"El avión, piloteado por un dominicano, se aproximaba al aeropuerto de Maiquetía pero, inexplicablemente, bajó su tren de aterrizaje y procedió a intentar posarse sobre la Avenida Catia La Mar. Sus ruedas llegaron a tocar el piso y, sin colisionar con ninguna estructura o vehículo, volvió a despegar para continuar un zigzagueo entre edificaciones alrededor del aeropuerto. Mientras, los pasajeros escuchaban la conversación del piloto con la torre de control y temían un desenlace fatal. Finalmente el avión aterrizó atravesando las pistas de manera poco habitual, y terminó deteniéndose ante un hangar."
Eso lo soñé dos días después de haber entregado el proyecto de grado (la tesis) de la Maestría en Gerencia Ambiental y por ese motivo lo tomé como una premonición, una señal que decía: sobreviví.
Porque, desde que escribí "Estudiar a los 46...qué necesidad hay de eso", yo sabía que el trayecto entre el inicio y el fin de la maestría no sería un viaje de rutina. Al menos se parecería a varios traslados vividos en estos 22 meses hacia Bogotá: algunas turbulencias, una vez cerrado El Dorado por lluvia y desviado para Medellín, un aterrizaje abortado y varias veces sentado en el asiento del medio, con un par de gordos al lado.

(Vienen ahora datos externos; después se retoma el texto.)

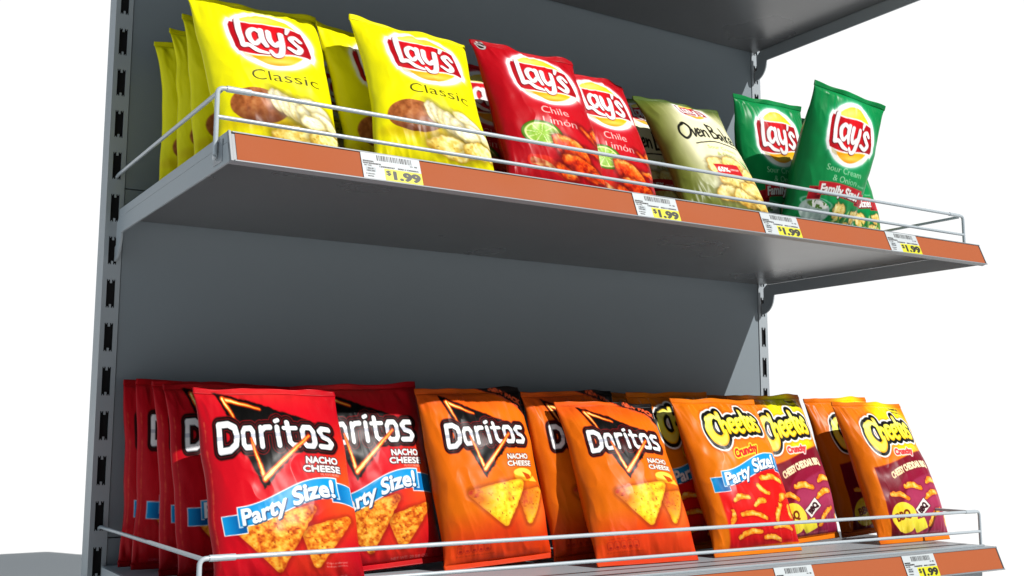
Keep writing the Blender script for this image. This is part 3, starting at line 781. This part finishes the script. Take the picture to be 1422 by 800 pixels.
# ------------------------------------------------------------------ chip bags
ARTS = {'classic': (art_classic, 1.40), 'chile': (art_chile, 1.40), 'baked': (art_baked, 1.42), 'green': (art_green, 1.40),
        'nred': (art_nacho_red, 1.295), 'norange': (art_nacho_orange, 1.416), 'pred': (art_puff_red, 1.356), 'pbbq': (art_puff_bbq, 1.356)}
DIM = {'classic': (.1451, .2020), 'chile': (.1451, .2020), 'baked': (.1440, .2040), 'green': (.1451, .2020), 'nred': (.1500, .2044), 'norange': (.1431, .2026), 'pred': (.1504, .2039), 'pbbq': (.1504, .2039)}
SHEETS = {}
def sheet(kind, cell):
    k = (kind, cell)
    if k not in SHEETS: f, H = ARTS[kind]; SHEETS[k] = f(H, cell)
    return SHEETS[k]

def bag(kind, pose, zs, label, group, B=.026, seed=1, cell=.0048, arch=0, twist=0):
    xb, yb, yaw, lean, roll = pose
    w, h = DIM[kind]; S = sheet(kind, cell); H = S.H; ny, nx = S.X.shape; rs = np.random.RandomState(seed)
    root = empty('chip_bag', (xb, yb, zs + .0002 + abs(w / 2 * math.sin(R(roll)))), (0, 0, 0))
    root.matrix_basis = Matrix.Translation(root.location) @ Matrix.Rotation(R(yaw), 4, 'Z') @ Matrix.Rotation(-R(lean), 4, 'X') @ Matrix.Rotation(R(roll), 4, 'Y')
    tag(root, label, 'chip bag', group)
    sh = .0062
    def prof(v):      # v 0 bottom .. 1 top
        q = np.clip((v * h - sh) / (h - 2 * sh), 0, 1)
        return (1 - np.abs(2 * q - 1) ** 2.3) ** .62 * (1.16 - .34 * q)
    def half(v): return w / 2 * (1 - (.095 if kind in ('classic', 'chile', 'green', 'baked') else .045) * np.clip(prof(v), 0, 1.05) * (1 + .35 * np.sin(v * 5 + seed)))
    def centre(v, u):  # sway of the middle plane: arch and twist
        return arch * ((2 * v - 1) ** 2 - 1) + twist * u * (2 * v - 1) + .0012 * np.sin(u * 9 + seed * 1.7) * np.exp(-((1 - v) * h) / .03) * 1.6
    def shape(v, a_frac, front):
        """v column (rows,), a_frac (cols,) arc fraction 0..1 left to right"""
        out = np.empty((len(v), len(a_frac), 3)); nr = np.empty_like(out)
        t = np.linspace(0, math.pi, 160); e = 2 / 2.15
        ct = -np.sign(np.cos(t)) * np.abs(np.cos(t)) ** e; st = np.abs(np.sin(t)) ** e
        for j, vv in enumerate(v):
            a = half(vv); bb = B * prof(vv) * (1.12 if front else .75) + .0005
            x = a * ct; y = bb * st
            L = np.concatenate([[0], np.cumsum(np.hypot(np.diff(x), np.diff(y)))]); L /= L[-1]; L = .22 * L + .78 * (x / a * .5 + .5)
            af = a_frac - sx * np.sin(math.pi * a_frac) * min(1, prof(vv)) if front else a_frac
            X = np.interp(af, L, x); Yv = np.interp(af, L, y)
            out[j, :, 0] = X; out[j, :, 1] = -Yv if front else Yv; out[j, :, 2] = vv * h
        return out
    def wrinkle(P, U, V, front):
        sd = seed * 13 + (0 if front else 7)
        dt = (1 - V) * h - sh; db = V * h - sh
        pl = (fbm(U * 1.0, V * .12, 16, sd, 2) - .5); pl2 = (fbm(U, V * .25, 9, sd + 3, 2) - .5)
        env = .0042 * np.exp(-np.clip(dt, 0, 1) / .020) * np.clip(dt / .006, 0, 1) + .0040 * np.exp(-np.clip(db, 0, 1) / .018) * np.clip(db / .006, 0, 1)
        dent = (fbm(U, V * 1.4, 3.2, sd + 9, 2) - .5) * .0052 + (fbm(U, V * 1.4, 8, sd + 17, 2) - .5) * .0010
        cre = -np.abs(fbm(U * 1.3 + V * .5, V * 1.2 - U * .4, 5, sd + 29, 2) - .5) * .0030
        fold = (np.abs(fbm(U * 1.0 + V * .35, V * .5, 11, sd + 41, 2) - .5) - .12) * -.0075 * (np.exp(-np.clip(dt, 0, 1) / .034) * np.clip(dt / .008, 0, 1) + .8 * np.exp(-np.clip(db, 0, 1) / .026) * np.clip(db / .008, 0, 1))
        side = np.clip(np.minimum(U, 1 - U) / .05, 0, 1); pf = np.clip(prof(V), 0, 1)
        d = (pl * env * 1.5 + pl2 * env + fold + (dent + cre) * pf * (B / .026)) * side
        P[..., 1] -= d * (1 if front else -1)
        P[..., 1] += centre(V, P[..., 0] / w)
        P[..., 0] += (.0005 * np.sin(V * 17 + seed) + .0018 * (vnoise(V * 0, V, 1, 9, sd + 5) - .5)) * pf * np.sign(U - .5) * np.abs(2 * U - 1)
        return P
    Hs = S.Y[:, 0]; v = 1 - Hs / H
    j0 = int(np.searchsorted(Hs, sh / h * H)); j1 = int(np.searchsorted(Hs, H * (1 - sh / h)))
    sy = .088 if zs < 1.0 * ZL + .1 else .066 if lean > 5 else .0; sx = .085
    rows = v[j0:j1 + 1].copy(); rows[0] = 1 - sh / h; rows[-1] = sh / h
    rows = rows - sy * np.sin(math.pi * np.clip((rows - rows[-1]) / (rows[0] - rows[-1]), 0, 1))      # the film sags: print sits a little low
    U = S.X[0]
    F = shape(rows, U, True); UU, VV = np.meshgrid(U, rows); F = wrinkle(F, UU, VV, True)
    Ub = U[::8]; Ub = np.append(Ub, 1.0) if Ub[-1] != 1 else Ub
    Bk = shape(rows, Ub, False); UB, VB = np.meshgrid(Ub, rows); Bk = wrinkle(Bk, UB, VB, False)
    nr = len(rows); nc = len(U); nb = len(Ub)
    Bk[:, 0] = F[:, 0]; Bk[:, -1] = F[:, -1]
    # whole mesh arrays
    vf = F.reshape(-1, 3); vb = Bk.reshape(-1, 3)
    idf = np.arange(nr * nc).reshape(nr, nc); idb = nr * nc + np.arange(nr * nb).reshape(nr, nb); idb[:, 0] = idf[:, 0]; idb[:, -1] = idf[:, -1]
    ff = np.stack([idf[:-1, :-1], idf[1:, :-1], idf[1:, 1:], idf[:-1, 1:]], -1).reshape(-1, 4)
    fb = np.stack([idb[:-1, :-1], idb[:-1, 1:], idb[1:, 1:], idb[1:, :-1]], -1).reshape(-1, 4)
    V3 = np.concatenate([vf, vb]); base = np.median(S.img[:, :2].reshape(-1, 3), 0)
    cf = S.img[j0:j1 + 1].reshape(-1, 3)
    ub = UB.ravel()[:, None]; lc = S.img[j0:j1 + 1, 0][:, None, :] * np.ones((1, nb, 1)); rc = S.img[j0:j1 + 1, -1][:, None, :] * np.ones((1, nb, 1))
    cb = (lc * (1 - UB[..., None]) + rc * UB[..., None]).reshape(-1, 3)
    C3 = lin(np.concatenate([cf, cb])); C3 = np.clip(C3 * .70, .002, .62)
    # vertex normals of the whole surface, so that the printed pieces join without a visible seam
    N = np.zeros_like(V3)
    for f in (ff, fb):
        n = np.cross(V3[f[:, 2]] - V3[f[:, 0]], V3[f[:, 3]] - V3[f[:, 1]])
        for k in range(4): 
            for c in range(3): N[:, c] += np.bincount(f[:, k], n[:, c], len(V3))
    N /= np.linalg.norm(N, axis=1)[:, None] + 1e-12
    own = np.zeros(len(ff), int); names = []
    for q, (nm, mask, lb) in enumerate(S.reg):
        mk = mask[j0:j1 + 1].ravel(); m = mk[ff].mean(1) >= .5
        own[m] = q + 1; names.append(nm)
    def sub(name, faces, parent, m=M['film']):
        used = np.unique(faces); mp = np.full(len(V3), -1); mp[used] = np.arange(len(used))
        me = mesh_np(name, V3[used], mp[faces]); set_print(me, C3[used]); me.materials.append(m)
        me.normals_split_custom_set_from_vertices(N[used].tolist())
        o = D.objects.new(name, me); COL.objects.link(o); o.parent = parent; return o
    body = sub('body', np.concatenate([ff[own == 0], fb]), root)
    for q, nm in enumerate(names):
        if (own == q + 1).sum() > 40: sub(nm, ff[own == q + 1], root)
    # crimped seals
    for nm, va, vbm, img in (('top_seal', 1.0, 1 - sh / h, S.img[0:j0 + 1]), ('bottom_seal', sh / h, 0.0, S.img[j1:])):
        K = 70; u = np.linspace(0, 1, K); mrows = np.linspace(va, vbm, 5)
        UU, VV = np.meshgrid(u, mrows); base_v = (1 - sh / h) if nm == 'top_seal' else sh / h
        hw = half(base_v) if nm == 'top_seal' else half(base_v)
        P = np.zeros(UU.shape + (3,)); P[..., 0] = (2 * UU - 1) * hw * (1 - .004 * np.abs(VV - base_v) * h / sh)
        P[..., 2] = VV * h
        free = np.abs(VV - base_v) * h / sh
        P[..., 1] = centre(VV, P[..., 0] / w) + free * (.0011 * np.sin(UU * 11 + seed) + .0009 * np.sin(UU * 23 + seed * 2)) * (1 if nm == 'top_seal' else .3)
        if nm == 'top_seal': P[..., 2] += free * .0006 * np.sin(UU * 14 + seed)
        A = P.copy(); A[..., 1] -= .00055; C = P.copy(); C[..., 1] += .00055
        n1 = 5 * K; ia = np.arange(n1).reshape(5, K); ib = ia + n1
        f1 = np.stack([ia[:-1, :-1], ia[1:, :-1], ia[1:, 1:], ia[:-1, 1:]], -1).reshape(-1, 4); f2 = np.stack([ib[:-1, :-1], ib[:-1, 1:], ib[1:, 1:], ib[1:, :-1]], -1).reshape(-1, 4)
        rim = []
        for r_, c_ in ((ia[0], ib[0]), (ia[-1][::-1], ib[-1][::-1]), (ia[:, 0][::-1], ib[:, 0][::-1]), (ia[:, -1], ib[:, -1])):
            rim.append(np.stack([r_[:-1], r_[1:], c_[1:], c_[:-1]], -1))
        f = np.concatenate([f1, f2] + rim)
        ci = img[np.linspace(0, len(img) - 1, 5).astype(int)][:, np.linspace(0, nx - 1, K).astype(int)].reshape(-1, 3)
        me = mesh_np(nm, np.concatenate([A.reshape(-1, 3), C.reshape(-1, 3)]), f)
        set_print(me, np.clip(lin(np.concatenate([ci, ci])) * .70, .002, .62)); me.materials.append(M['seal'])
        o = D.objects.new(nm, me); COL.objects.link(o); o.parent = root
    return root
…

Sería penoso describir cada momento intenso con profesores y monitores, equipos de trabajo, entre otras cosas porque daría la impresión de que no disfrute de manera proporcional a todos los stakeholders antes mencionados. Quid pro quo.

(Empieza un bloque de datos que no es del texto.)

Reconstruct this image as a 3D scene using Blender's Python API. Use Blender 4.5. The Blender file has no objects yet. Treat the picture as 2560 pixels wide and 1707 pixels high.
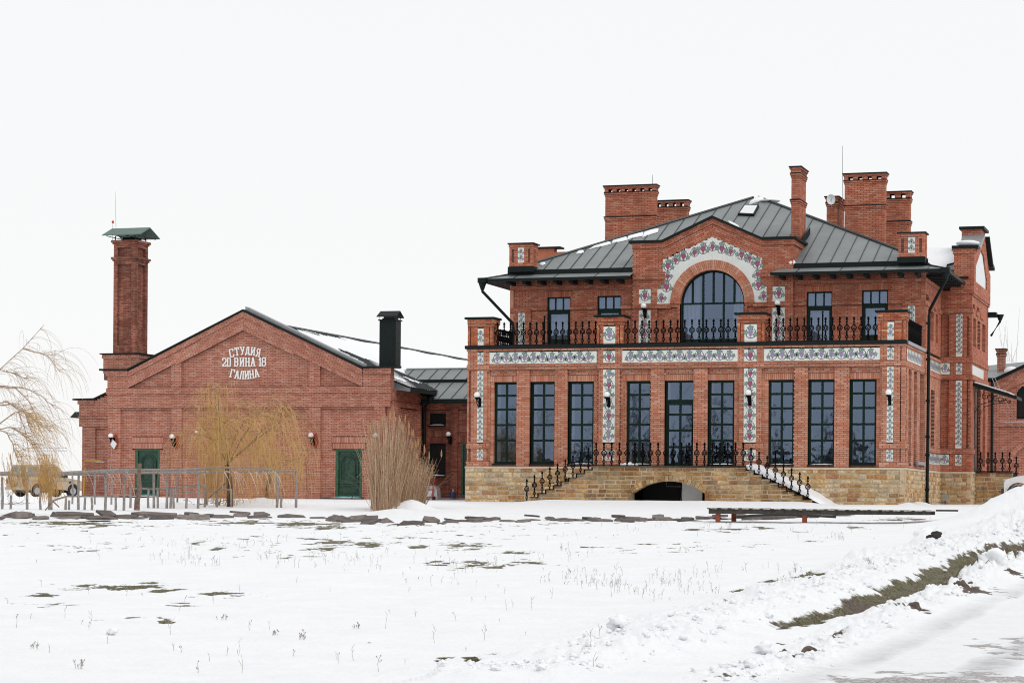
import bpy, math, random
import numpy as np
from mathutils import Vector, Matrix
random.seed(7); rng = np.random.default_rng(5)
R = math.radians
scn = bpy.context.scene
# ------------------------------------------------------------------ camera
FPX = 5750.0; TH = math.atan(.3209); ROLL = .0080; CX = 1280.0; CY = 1248.0
FW = (-math.sin(TH), math.cos(TH)); RT = (math.cos(TH), math.sin(TH)); CAM = (12.05, -84.43, .09)
cam = bpy.data.cameras.new('camera'); camo = bpy.data.objects.new('camera', cam); scn.collection.objects.link(camo)
cam.sensor_width = 36; cam.lens = 36 * FPX / 2560; cam.clip_end = 3000; cam.clip_start = 1
# the verticals of the photograph are parallel: level camera, lens shifted up, small roll
cr, sr = math.cos(ROLL), math.sin(ROLL)
fwd = Vector((FW[0], FW[1], 0)); right0 = Vector((RT[0], RT[1], 0)); up0 = Vector((0, 0, 1))
right = right0 * cr + up0 * sr; up = up0 * cr - right0 * sr
M = Matrix((right, up, -fwd)).transposed().to_4x4(); M.translation = Vector(CAM); camo.matrix_world = M
cam.shift_x = 0.0; cam.shift_y = (CY - 853.5) / 2560
scn.camera = camo
# ------------------------------------------------------------------ sky and light (overcast)
w = bpy.data.worlds.new('World'); scn.world = w; w.use_nodes = True; nt = w.node_tree; nt.nodes.clear()
SUN_EL, SUN_AZ = R(48), R(62)      # azimuth measured from -Y (towards the viewer) round to +X
sky = nt.nodes.new('ShaderNodeTexSky'); sky.sky_type = 'NISHITA'; sky.sun_disc = False
sky.sun_elevation = SUN_EL; sky.sun_rotation = R(180) - SUN_AZ
mx = nt.nodes.new('ShaderNodeMixRGB'); mx.inputs[0].default_value = .93
mx.inputs[2].default_value = (9.86, 9.86, 9.83, 1)
bg = nt.nodes.new('ShaderNodeBackground'); bg.inputs[1].default_value = .1
out = nt.nodes.new('ShaderNodeOutputWorld')
nt.links.new(sky.outputs[0], mx.inputs[1]); nt.links.new(mx.outputs[0], bg.inputs[0]); nt.links.new(bg.outputs[0], out.inputs[0])
sd = bpy.data.lights.new('sun', 'SUN'); sd.energy = .9; sd.angle = R(25); sd.color = (1, .97, .93)
so = bpy.data.objects.new('sun', sd); scn.collection.objects.link(so)
sdir = Vector((math.sin(SUN_AZ) * math.cos(SUN_EL), -math.cos(SUN_AZ) * math.cos(SUN_EL), math.sin(SUN_EL)))
so.rotation_euler = sdir.to_track_quat('Z', 'Y').to_euler()
scn.view_settings.view_transform = 'Standard'; scn.view_settings.look = 'None'
scn.view_settings.exposure = 0.0; scn.view_settings.gamma = 1; scn.view_settings.use_curve_mapping = False
scn.cycles.filter_width = 1.05; scn.cycles.max_bounces = 6; scn.cycles.transparent_max_bounces = 12
# ------------------------------------------------------------------ measuring helpers: a point of the photograph to a point of a real plane
def ray(px, py):
    a = (px - CX) / FPX; b = -(py - CY) / FPX
    a2 = a * cr - b * sr; b2 = b * cr + a * sr
    return (FW[0] + a2 * RT[0], FW[1] + a2 * RT[1], b2)
def onY(px, py, Y):
    d = ray(px, py); t = (Y - CAM[1]) / d[1]; return Vector((CAM[0] + t * d[0], Y, CAM[2] + t * d[2]))
def onX(px, py, X):
    d = ray(px, py); t = (X - CAM[0]) / d[0]; return Vector((X, CAM[1] + t * d[1], CAM[2] + t * d[2]))
# ------------------------------------------------------------------ materials
MATS = {}
def newmat(name):
    m = bpy.data.materials.new(name); m.use_nodes = True; n = m.node_tree.nodes; l = m.node_tree.links
    MATS[name] = m; return m, n, l, n['Principled BSDF']
def plain(name, col, rough=.6, metal=0, var=.12, scale=6, bump=0, bscale=30, spec=.5):
    m, n, l, b = newmat(name); b.inputs['Roughness'].default_value = rough; b.inputs['Metallic'].default_value = metal
    b.inputs['Specular IOR Level'].default_value = spec
    g = n.new('ShaderNodeNewGeometry'); t = n.new('ShaderNodeTexNoise'); t.inputs['Scale'].default_value = scale; t.inputs['Detail'].default_value = 6
    l.new(g.outputs['Position'], t.inputs['Vector'])
    r = n.new('ShaderNodeValToRGB'); r.color_ramp.elements[0].position = .3; r.color_ramp.elements[1].position = .7
    r.color_ramp.elements[0].color = tuple(c * (1 - var) for c in col) + (1,); r.color_ramp.elements[1].color = tuple(min(1, c * (1 + var)) for c in col) + (1,)
    l.new(t.outputs[0], r.inputs[0]); l.new(r.outputs[0], b.inputs['Base Color'])
    if bump:
        t2 = n.new('ShaderNodeTexNoise'); t2.inputs['Scale'].default_value = bscale; t2.inputs['Detail'].default_value = 5; l.new(g.outputs['Position'], t2.inputs['Vector'])
        bp = n.new('ShaderNodeBump'); bp.inputs['Strength'].default_value = bump; bp.inputs['Distance'].default_value = .03
        l.new(t2.outputs[0], bp.inputs['Height']); l.new(bp.outputs[0], b.inputs['Normal'])
    return m
def tinted(name, stops, rough=.85, wear=.25, fine=25, bump=.25, grime=.35):
    """colour picked per piece from 'tint' (face attribute) plus the object's own random number"""
    m, n, l, b = newmat(name); b.inputs['Roughness'].default_value = rough; b.inputs['Specular IOR Level'].default_value = .25
    a = n.new('ShaderNodeAttribute'); a.attribute_name = 'tint'; oi = n.new('ShaderNodeObjectInfo')
    ad = n.new('ShaderNodeMath'); ad.operation = 'ADD'; l.new(a.outputs['Fac'], ad.inputs[0]); l.new(oi.outputs['Random'], ad.inputs[1])
    fr = n.new('ShaderNodeMath'); fr.operation = 'FRACT'; l.new(ad.outputs[0], fr.inputs[0])
    r = n.new('ShaderNodeValToRGB'); r.color_ramp.interpolation = 'LINEAR'
    while len(r.color_ramp.elements) < len(stops): r.color_ramp.elements.new(.5)
    for e, (p, c) in zip(r.color_ramp.elements, stops): e.position = p; e.color = c + (1,)
    l.new(fr.outputs[0], r.inputs[0])
    g = n.new('ShaderNodeNewGeometry')
    t = n.new('ShaderNodeTexNoise'); t.inputs['Scale'].default_value = fine; t.inputs['Detail'].default_value = 4; l.new(g.outputs['Position'], t.inputs['Vector'])
    t2 = n.new('ShaderNodeTexNoise'); t2.inputs['Scale'].default_value = .7; t2.inputs['Detail'].default_value = 5; l.new(g.outputs['Position'], t2.inputs['Vector'])
    mr = n.new('ShaderNodeMapRange'); mr.inputs[1].default_value = .25; mr.inputs[2].default_value = .75; mr.inputs[3].default_value = 1 - wear; mr.inputs[4].default_value = 1 + wear; l.new(t.outputs[0], mr.inputs[0])
    mr2 = n.new('ShaderNodeMapRange'); mr2.inputs[1].default_value = .3; mr2.inputs[2].default_value = .7; mr2.inputs[3].default_value = 1 - grime; mr2.inputs[4].default_value = 1 + grime * .45; l.new(t2.outputs[0], mr2.inputs[0])
    mm = n.new('ShaderNodeMath'); mm.operation = 'MULTIPLY'; l.new(mr.outputs[0], mm.inputs[0]); l.new(mr2.outputs[0], mm.inputs[1])
    t3 = n.new('ShaderNodeTexNoise'); t3.inputs['Scale'].default_value = 1.0; t3.inputs['Detail'].default_value = 4
    mp = n.new('ShaderNodeVectorMath'); mp.operation = 'MULTIPLY'; mp.inputs[1].default_value = (3.2, 3.2, .35); l.new(g.outputs['Position'], mp.inputs[0]); l.new(mp.outputs[0], t3.inputs['Vector'])
    mr3 = n.new('ShaderNodeMapRange'); mr3.inputs[1].default_value = .35; mr3.inputs[2].default_value = .62; mr3.inputs[3].default_value = 1 - grime * .9; mr3.inputs[4].default_value = 1.03; l.new(t3.outputs[0], mr3.inputs[0])
    m4 = n.new('ShaderNodeMath'); m4.operation = 'MULTIPLY'; l.new(mm.outputs[0], m4.inputs[0]); l.new(mr3.outputs[0], m4.inputs[1]); mm = m4
    vm = n.new('ShaderNodeVectorMath'); vm.operation = 'SCALE'; l.new(r.outputs[0], vm.inputs[0]); l.new(mm.outputs[0], vm.inputs['Scale']); l.new(vm.outputs[0], b.inputs['Base Color'])
    bp = n.new('ShaderNodeBump'); bp.inputs['Strength'].default_value = bump; bp.inputs['Distance'].default_value = .01; l.new(t.outputs[0], bp.inputs['Height']); l.new(bp.outputs[0], b.inputs['Normal'])
    return m
BR_MAIN = tinted('brick_orange_red', [(0, (0.452, 0.152, 0.091)), (.10, (0.510, 0.185, 0.108)), (.35, (0.546, 0.232, 0.145)), (.65, (0.568, 0.261, 0.175)), (.85, (0.590, 0.308, 0.220)), (.93, (0.611, 0.352, 0.256)), (1, (0.524, 0.214, 0.135))], grime=.12, wear=.14)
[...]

Seis días después del sueño (¿por qué no le llamo pesadilla?) recibí, en primer lugar, un correo grupal con un impersonal "felicitaciones a todos" y luego otro con una tabla contentiva de la nota final del proyecto de grado, que confirmaba el presentimiento.
Pero el paralelismo entre la alucinación y la maestría llegó hasta el punto final de la historia. Así como milagrosamente el avión logró aterrizar y estacionarse, para mí fue un prodigio la aprobación del proyecto de grado, el último paso para la salvación de la maestría. No fue lo mismo para mis compañeras y compañeros, cuya inteligencia y capacidades “nérdicas” no pueden ser equiparadas a las de un tipo que llaman “Alejo”. Ell@s tuvieron un aterrizaje seguro.
Dicen que quien sobrevive a un accidente o desastre aprende a valorar la vida y siempre quedan con cierto temor a tomar el mismo riesgo. Por tanto, no esperen por ahora verme sentado en un aula de clase. Eso se los dejo a Caro K, Juanita y a José Agustín, quienes seguro ya están escogiendo el doctorado a cursar o, peor, acaban de pagar la matrícula del primer semestre.